## PROMPT
Return the lines exactly as they stand, from the first of the material through the line containing "p = W(723, 179, 108);".

## DATA EXCERPT
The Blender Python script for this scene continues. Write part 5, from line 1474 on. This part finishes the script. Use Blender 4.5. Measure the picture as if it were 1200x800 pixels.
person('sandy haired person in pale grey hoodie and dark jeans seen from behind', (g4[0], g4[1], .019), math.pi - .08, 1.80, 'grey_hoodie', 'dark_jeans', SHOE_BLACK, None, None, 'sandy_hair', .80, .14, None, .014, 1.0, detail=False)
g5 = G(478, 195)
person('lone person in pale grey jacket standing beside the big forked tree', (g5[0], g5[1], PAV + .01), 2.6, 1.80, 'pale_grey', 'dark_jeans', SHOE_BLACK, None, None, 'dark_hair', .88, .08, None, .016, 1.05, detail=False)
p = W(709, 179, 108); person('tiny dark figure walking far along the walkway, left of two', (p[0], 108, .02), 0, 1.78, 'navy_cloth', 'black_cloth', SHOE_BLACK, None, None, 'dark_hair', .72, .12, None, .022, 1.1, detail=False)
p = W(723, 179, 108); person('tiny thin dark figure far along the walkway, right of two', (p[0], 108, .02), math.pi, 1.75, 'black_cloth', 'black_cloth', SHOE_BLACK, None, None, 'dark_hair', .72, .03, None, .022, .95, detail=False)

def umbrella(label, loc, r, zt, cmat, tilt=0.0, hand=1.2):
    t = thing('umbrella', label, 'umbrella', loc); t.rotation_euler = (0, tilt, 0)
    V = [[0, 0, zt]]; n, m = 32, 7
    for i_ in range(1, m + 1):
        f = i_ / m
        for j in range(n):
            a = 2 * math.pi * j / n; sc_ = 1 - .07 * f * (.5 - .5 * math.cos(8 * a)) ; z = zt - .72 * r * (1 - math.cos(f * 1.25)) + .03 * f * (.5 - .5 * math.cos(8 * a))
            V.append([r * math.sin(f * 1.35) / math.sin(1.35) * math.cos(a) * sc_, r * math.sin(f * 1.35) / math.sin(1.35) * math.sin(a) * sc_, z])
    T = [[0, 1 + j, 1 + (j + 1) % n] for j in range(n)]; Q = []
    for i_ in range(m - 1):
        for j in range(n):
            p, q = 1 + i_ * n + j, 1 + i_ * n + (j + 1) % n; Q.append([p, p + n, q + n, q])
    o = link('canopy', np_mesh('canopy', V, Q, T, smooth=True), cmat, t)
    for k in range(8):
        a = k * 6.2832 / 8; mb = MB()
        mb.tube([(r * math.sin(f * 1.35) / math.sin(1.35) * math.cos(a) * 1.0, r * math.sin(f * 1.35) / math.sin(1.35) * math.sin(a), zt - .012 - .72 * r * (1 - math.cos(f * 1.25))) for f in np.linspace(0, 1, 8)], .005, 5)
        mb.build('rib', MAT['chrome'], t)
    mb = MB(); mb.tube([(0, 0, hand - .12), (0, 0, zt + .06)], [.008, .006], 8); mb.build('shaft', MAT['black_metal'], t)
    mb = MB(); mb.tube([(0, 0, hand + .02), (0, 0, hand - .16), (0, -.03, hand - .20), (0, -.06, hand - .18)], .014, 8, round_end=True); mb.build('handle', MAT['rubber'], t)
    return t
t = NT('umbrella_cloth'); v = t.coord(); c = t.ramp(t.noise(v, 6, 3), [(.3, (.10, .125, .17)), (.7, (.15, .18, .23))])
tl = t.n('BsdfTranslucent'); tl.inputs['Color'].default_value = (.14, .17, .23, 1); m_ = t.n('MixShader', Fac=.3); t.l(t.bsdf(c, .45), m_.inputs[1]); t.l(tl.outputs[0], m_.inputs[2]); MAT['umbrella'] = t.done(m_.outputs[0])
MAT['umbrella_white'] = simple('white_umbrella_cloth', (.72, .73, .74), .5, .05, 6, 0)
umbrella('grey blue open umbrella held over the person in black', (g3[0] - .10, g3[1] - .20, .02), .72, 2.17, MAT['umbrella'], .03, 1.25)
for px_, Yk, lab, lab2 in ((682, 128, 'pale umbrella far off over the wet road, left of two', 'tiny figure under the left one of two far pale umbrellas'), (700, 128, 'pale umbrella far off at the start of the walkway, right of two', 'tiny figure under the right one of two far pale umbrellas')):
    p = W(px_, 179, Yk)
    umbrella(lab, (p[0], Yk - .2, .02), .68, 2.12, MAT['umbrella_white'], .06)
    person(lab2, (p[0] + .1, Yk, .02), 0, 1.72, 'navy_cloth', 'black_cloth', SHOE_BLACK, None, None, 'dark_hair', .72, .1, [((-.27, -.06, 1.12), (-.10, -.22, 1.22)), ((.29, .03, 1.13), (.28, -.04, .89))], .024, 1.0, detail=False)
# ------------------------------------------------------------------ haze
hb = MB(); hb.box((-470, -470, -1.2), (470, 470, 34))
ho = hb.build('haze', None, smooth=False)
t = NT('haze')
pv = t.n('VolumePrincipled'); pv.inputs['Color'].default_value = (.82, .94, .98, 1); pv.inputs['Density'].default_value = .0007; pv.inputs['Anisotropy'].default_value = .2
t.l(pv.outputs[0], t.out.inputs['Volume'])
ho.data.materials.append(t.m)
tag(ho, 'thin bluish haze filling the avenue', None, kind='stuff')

## REPLY TO THE EXERCISE
The Blender Python script for this scene continues. Write part 5, from line 1474 on. This part finishes the script. Use Blender 4.5. Measure the picture as if it were 1200x800 pixels.
person('sandy haired person in pale grey hoodie and dark jeans seen from behind', (g4[0], g4[1], .019), math.pi - .08, 1.80, 'grey_hoodie', 'dark_jeans', SHOE_BLACK, None, None, 'sandy_hair', .80, .14, None, .014, 1.0, detail=False)
g5 = G(478, 195)
person('lone person in pale grey jacket standing beside the big forked tree', (g5[0], g5[1], PAV + .01), 2.6, 1.80, 'pale_grey', 'dark_jeans', SHOE_BLACK, None, None, 'dark_hair', .88, .08, None, .016, 1.05, detail=False)
p = W(709, 179, 108); person('tiny dark figure walking far along the walkway, left of two', (p[0], 108, .02), 0, 1.78, 'navy_cloth', 'black_cloth', SHOE_BLACK, None, None, 'dark_hair', .72, .12, None, .022, 1.1, detail=False)
p = W(723, 179, 108); person('tiny thin dark figure far along the walkway, right of two', (p[0], 108, .02), math.pi, 1.75, 'black_cloth', 'black_cloth', SHOE_BLACK, None, None, 'dark_hair', .72, .03, None, .022, .95, detail=False)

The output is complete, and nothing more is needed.